Friday, 18 November 2011

The Higgs Boson

Higgs - lost his Boson
Fantasy Bob reads the heart warming news that physicists are near the end of their search for Higg's Boson.  To be honest, to FB all physicist type talk is a challenge.  Apparently they consider the boson is a fundamental particle that gives all other matter its mass.

Well FB takes their word for it, whatever they mean by it.  But what he doesn't fully understand is what it has to do with Ken Higgs, the English seam bowler of the 1960s.  In the 1966 series with West Indies he was England's leading wicket taker with 24 wickets in which top order batters dominate.  In his 15 Tests he took 71 wickets at 20.74.  So he wasn't bad.   Higgs was a Wisden cricketer of the year in 1968, but FB was surprised on checking the records to see that he played only 15 Tests.   FB remembers him being an England fixture in the days of black and white cricket embellished by Peter West's terse commentaries.  So FB's memory is obviously unreliable and no doubt he has just forgotten Peter West's explanations of Ken Higgs' boson. 
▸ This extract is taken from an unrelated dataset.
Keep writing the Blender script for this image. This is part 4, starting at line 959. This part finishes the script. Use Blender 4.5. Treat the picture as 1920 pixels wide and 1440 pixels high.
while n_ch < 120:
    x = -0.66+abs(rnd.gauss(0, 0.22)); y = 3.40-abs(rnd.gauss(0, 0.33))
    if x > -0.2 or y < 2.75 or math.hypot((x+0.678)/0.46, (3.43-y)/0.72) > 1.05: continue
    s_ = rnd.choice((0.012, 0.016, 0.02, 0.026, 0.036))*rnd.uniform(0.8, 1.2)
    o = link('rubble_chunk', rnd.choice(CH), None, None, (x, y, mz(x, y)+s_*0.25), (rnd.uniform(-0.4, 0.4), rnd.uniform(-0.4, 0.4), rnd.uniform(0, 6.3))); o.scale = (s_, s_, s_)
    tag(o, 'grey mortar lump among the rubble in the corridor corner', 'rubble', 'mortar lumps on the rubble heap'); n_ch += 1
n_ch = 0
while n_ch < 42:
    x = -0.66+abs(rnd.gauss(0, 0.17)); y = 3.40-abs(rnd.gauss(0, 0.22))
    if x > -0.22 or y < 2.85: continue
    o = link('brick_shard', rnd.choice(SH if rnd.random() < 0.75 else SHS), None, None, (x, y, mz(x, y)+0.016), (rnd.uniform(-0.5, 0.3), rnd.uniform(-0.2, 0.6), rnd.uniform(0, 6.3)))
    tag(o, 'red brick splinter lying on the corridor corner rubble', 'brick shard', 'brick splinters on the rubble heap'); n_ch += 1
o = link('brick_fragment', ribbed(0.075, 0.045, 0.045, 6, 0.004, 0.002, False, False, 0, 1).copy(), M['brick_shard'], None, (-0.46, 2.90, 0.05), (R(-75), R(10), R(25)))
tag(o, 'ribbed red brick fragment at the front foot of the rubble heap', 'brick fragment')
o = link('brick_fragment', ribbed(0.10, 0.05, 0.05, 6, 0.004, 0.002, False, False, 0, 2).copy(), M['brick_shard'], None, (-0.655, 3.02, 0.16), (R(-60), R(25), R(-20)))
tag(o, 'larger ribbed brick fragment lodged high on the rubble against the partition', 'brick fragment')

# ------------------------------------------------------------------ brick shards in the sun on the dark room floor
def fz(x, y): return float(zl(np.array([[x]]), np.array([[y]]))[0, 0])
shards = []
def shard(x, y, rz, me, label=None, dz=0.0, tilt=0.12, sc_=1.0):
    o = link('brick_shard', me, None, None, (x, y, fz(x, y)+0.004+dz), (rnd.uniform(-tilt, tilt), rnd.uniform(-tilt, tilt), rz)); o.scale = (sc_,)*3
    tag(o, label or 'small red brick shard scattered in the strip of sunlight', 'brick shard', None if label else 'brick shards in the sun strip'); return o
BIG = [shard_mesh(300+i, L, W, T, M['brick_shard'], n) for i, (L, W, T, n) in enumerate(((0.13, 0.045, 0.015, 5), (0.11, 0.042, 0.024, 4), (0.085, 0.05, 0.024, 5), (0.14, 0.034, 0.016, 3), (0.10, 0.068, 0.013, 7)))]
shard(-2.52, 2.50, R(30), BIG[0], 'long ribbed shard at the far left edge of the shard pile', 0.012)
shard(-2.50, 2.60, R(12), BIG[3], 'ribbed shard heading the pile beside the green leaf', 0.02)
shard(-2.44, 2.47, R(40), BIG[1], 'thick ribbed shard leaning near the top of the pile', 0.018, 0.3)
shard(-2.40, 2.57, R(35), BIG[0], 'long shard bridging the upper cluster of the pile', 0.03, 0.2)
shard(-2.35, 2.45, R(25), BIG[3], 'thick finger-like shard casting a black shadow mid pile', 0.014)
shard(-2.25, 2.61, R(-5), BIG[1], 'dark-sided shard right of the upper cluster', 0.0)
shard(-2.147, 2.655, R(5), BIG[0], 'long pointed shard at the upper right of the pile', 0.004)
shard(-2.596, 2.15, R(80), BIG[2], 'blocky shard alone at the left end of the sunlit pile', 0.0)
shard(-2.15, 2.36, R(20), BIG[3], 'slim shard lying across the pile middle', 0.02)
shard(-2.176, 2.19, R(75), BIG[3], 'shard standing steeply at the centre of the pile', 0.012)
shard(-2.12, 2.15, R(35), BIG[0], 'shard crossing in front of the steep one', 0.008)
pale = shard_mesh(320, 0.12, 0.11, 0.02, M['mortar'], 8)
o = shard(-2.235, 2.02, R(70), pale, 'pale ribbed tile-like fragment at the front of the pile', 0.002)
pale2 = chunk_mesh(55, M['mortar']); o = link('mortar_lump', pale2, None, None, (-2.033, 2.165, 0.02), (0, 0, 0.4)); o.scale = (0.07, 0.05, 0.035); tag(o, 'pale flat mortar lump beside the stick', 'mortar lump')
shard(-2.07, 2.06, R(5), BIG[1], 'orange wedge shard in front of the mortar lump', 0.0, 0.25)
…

But over the years FB thinks he has worked it out.  FB's memory of Higgs is of a powerfully built fair haired man with a curving run.  But he particularly remembers his low slung and powerful gluteus maximus straining hard against his trousers in his run up - or to use the technical term, his big arse.  (FB has been unable to unearth any action shot of Higgs so you will just have to take his word for this).  This was certainly have been something that gave quite a lot of matter its mass - so FB has no doubt that it was the boson.  Though how Higgs lost it is a mystery.  But lost it he must have, and his Test career was over after only 15 matches.

West -
commentating on the Big Bang
Anyway, they are closing in on the boson, for deep under the ground in Switzerland, in the Brad Haddin Collider they accelerate a stream of protons to almost the speed of light, then colliding it with another proton stream travelling just as fast in the opposite direction, to create the conditions like those which existed just one-billionth of a second after the Big Bang 13.7 billion years go, ie around the time Peter West started commentating.  With any luck the boson will be there in that banging and crashing and Ken Higgs will be whole again.

This might seem a big effort to reunite the fine Lancashire bowler with his arse muscle.  But FB is sure he deserves it.  Higgs will be 75 in January.  He has a special place in FB's cricket memory.